▶ Directions for this task: Transcribe the listing below from its opening line up to and including the line that contains "PI = math.pi"; reproduce nothing else.

▶ Given data:

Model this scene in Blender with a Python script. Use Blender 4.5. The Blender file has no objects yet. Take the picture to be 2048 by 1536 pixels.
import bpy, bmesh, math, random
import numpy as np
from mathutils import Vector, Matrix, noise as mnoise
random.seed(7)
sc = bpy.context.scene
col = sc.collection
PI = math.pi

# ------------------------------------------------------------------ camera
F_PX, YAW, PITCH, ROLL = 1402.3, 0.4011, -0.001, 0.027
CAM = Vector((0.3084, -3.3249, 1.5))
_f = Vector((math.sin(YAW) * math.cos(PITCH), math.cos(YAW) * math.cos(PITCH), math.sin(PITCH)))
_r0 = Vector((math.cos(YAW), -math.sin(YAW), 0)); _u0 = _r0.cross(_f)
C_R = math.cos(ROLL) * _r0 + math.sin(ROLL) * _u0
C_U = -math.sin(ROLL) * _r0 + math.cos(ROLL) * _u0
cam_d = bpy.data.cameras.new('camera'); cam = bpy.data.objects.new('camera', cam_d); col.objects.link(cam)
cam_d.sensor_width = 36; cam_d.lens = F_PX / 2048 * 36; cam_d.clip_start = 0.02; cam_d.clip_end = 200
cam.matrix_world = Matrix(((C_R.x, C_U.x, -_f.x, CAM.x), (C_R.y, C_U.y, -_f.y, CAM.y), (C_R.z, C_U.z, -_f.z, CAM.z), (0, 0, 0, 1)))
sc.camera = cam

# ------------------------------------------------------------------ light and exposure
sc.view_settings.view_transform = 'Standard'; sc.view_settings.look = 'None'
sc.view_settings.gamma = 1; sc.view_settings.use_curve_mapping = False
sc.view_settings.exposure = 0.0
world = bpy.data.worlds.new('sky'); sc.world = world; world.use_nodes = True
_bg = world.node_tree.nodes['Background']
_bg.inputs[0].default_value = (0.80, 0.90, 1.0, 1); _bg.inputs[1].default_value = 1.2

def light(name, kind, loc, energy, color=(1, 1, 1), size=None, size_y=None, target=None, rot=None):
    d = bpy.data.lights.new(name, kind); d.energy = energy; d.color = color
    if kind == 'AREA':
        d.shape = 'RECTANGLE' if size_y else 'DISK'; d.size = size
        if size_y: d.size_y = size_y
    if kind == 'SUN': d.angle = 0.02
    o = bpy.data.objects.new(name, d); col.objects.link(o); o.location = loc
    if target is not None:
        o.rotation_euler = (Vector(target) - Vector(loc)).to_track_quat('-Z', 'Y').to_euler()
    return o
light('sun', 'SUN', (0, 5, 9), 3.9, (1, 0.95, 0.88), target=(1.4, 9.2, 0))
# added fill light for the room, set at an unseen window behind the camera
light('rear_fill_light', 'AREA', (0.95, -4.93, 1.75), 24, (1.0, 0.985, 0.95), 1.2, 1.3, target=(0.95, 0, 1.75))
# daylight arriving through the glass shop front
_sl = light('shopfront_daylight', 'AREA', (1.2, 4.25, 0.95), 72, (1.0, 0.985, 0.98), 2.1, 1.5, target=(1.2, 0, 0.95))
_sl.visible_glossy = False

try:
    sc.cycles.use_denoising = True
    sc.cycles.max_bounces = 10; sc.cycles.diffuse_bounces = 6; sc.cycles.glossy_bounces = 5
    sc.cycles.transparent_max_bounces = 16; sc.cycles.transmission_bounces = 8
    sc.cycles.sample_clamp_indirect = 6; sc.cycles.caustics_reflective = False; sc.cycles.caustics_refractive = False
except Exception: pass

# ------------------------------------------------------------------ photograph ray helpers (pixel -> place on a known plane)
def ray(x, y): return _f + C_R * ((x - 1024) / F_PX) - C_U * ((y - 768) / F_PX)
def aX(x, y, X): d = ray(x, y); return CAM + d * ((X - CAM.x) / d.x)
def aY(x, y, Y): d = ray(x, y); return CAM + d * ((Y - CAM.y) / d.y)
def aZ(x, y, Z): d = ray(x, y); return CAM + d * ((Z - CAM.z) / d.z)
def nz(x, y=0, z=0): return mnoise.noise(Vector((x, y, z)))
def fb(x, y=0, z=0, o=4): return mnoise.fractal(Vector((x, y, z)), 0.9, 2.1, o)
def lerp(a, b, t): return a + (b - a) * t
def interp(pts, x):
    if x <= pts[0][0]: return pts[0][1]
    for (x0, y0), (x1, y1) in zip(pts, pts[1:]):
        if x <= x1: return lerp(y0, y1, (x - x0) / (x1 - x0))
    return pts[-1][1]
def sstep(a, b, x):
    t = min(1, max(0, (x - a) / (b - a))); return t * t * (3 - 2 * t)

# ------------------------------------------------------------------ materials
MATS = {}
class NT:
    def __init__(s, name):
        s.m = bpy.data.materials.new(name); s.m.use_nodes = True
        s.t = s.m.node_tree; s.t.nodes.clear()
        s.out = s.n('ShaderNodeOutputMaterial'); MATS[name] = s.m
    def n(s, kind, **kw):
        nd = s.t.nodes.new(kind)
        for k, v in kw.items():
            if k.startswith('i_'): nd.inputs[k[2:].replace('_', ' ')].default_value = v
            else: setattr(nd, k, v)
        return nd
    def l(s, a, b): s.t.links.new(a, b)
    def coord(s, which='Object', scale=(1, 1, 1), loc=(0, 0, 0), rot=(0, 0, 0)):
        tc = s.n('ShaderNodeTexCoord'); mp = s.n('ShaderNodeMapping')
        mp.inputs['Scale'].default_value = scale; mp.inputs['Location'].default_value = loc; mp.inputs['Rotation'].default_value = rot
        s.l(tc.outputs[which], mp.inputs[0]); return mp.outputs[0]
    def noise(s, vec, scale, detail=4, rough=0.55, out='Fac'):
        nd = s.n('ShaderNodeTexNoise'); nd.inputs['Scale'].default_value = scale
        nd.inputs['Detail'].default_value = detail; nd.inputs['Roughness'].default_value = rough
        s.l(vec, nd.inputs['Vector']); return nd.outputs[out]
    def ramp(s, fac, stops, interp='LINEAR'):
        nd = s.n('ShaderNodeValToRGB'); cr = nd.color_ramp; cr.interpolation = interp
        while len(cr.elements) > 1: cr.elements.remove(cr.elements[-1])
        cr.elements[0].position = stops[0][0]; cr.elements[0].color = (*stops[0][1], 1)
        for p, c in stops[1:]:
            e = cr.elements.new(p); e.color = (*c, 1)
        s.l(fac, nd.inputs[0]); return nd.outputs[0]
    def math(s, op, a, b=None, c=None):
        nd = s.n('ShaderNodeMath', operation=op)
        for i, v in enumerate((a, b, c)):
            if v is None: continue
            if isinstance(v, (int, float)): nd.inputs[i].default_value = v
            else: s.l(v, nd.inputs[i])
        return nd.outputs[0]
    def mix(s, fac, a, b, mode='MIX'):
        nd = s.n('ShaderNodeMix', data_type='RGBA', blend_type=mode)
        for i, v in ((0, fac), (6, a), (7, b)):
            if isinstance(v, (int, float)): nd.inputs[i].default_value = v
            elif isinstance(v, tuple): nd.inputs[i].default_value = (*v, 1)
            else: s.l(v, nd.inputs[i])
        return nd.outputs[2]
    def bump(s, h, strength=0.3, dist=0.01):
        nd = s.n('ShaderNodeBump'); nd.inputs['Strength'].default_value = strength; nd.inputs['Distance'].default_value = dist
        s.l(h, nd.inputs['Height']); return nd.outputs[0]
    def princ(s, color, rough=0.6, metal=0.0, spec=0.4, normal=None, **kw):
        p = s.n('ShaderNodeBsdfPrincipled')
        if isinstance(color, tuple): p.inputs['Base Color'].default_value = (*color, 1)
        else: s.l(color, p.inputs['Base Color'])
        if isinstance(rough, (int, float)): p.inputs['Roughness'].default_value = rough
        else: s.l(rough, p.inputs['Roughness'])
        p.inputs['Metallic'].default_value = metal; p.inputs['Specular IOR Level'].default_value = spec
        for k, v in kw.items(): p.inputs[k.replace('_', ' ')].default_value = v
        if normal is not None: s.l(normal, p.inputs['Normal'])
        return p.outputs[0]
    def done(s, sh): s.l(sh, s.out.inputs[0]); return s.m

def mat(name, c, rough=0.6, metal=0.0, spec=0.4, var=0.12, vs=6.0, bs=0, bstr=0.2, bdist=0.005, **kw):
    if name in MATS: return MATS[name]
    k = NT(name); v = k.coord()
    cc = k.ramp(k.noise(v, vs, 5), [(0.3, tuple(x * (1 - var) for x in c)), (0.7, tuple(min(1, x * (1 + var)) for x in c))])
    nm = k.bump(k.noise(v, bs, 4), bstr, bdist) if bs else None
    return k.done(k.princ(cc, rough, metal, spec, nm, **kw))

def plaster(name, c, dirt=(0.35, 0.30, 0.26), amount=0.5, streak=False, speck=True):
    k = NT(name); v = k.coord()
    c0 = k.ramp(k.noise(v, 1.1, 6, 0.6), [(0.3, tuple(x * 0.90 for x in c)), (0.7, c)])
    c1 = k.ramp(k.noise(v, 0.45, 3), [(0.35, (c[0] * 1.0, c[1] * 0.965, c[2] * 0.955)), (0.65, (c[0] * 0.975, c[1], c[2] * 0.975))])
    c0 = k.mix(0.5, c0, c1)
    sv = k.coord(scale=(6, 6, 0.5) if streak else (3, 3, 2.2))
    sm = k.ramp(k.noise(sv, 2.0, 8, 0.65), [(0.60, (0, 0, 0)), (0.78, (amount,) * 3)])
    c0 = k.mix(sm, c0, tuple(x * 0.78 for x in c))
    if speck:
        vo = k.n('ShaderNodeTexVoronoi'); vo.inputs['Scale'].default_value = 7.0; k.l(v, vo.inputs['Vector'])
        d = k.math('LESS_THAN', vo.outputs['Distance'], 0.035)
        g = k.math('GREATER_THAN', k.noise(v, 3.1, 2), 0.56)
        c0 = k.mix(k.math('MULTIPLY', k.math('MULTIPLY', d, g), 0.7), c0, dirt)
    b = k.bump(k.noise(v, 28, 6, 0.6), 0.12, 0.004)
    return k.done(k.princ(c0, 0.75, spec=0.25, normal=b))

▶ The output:
Model this scene in Blender with a Python script. Use Blender 4.5. The Blender file has no objects yet. Take the picture to be 2048 by 1536 pixels.
import bpy, bmesh, math, random
import numpy as np
from mathutils import Vector, Matrix, noise as mnoise
random.seed(7)
sc = bpy.context.scene
col = sc.collection
PI = math.pi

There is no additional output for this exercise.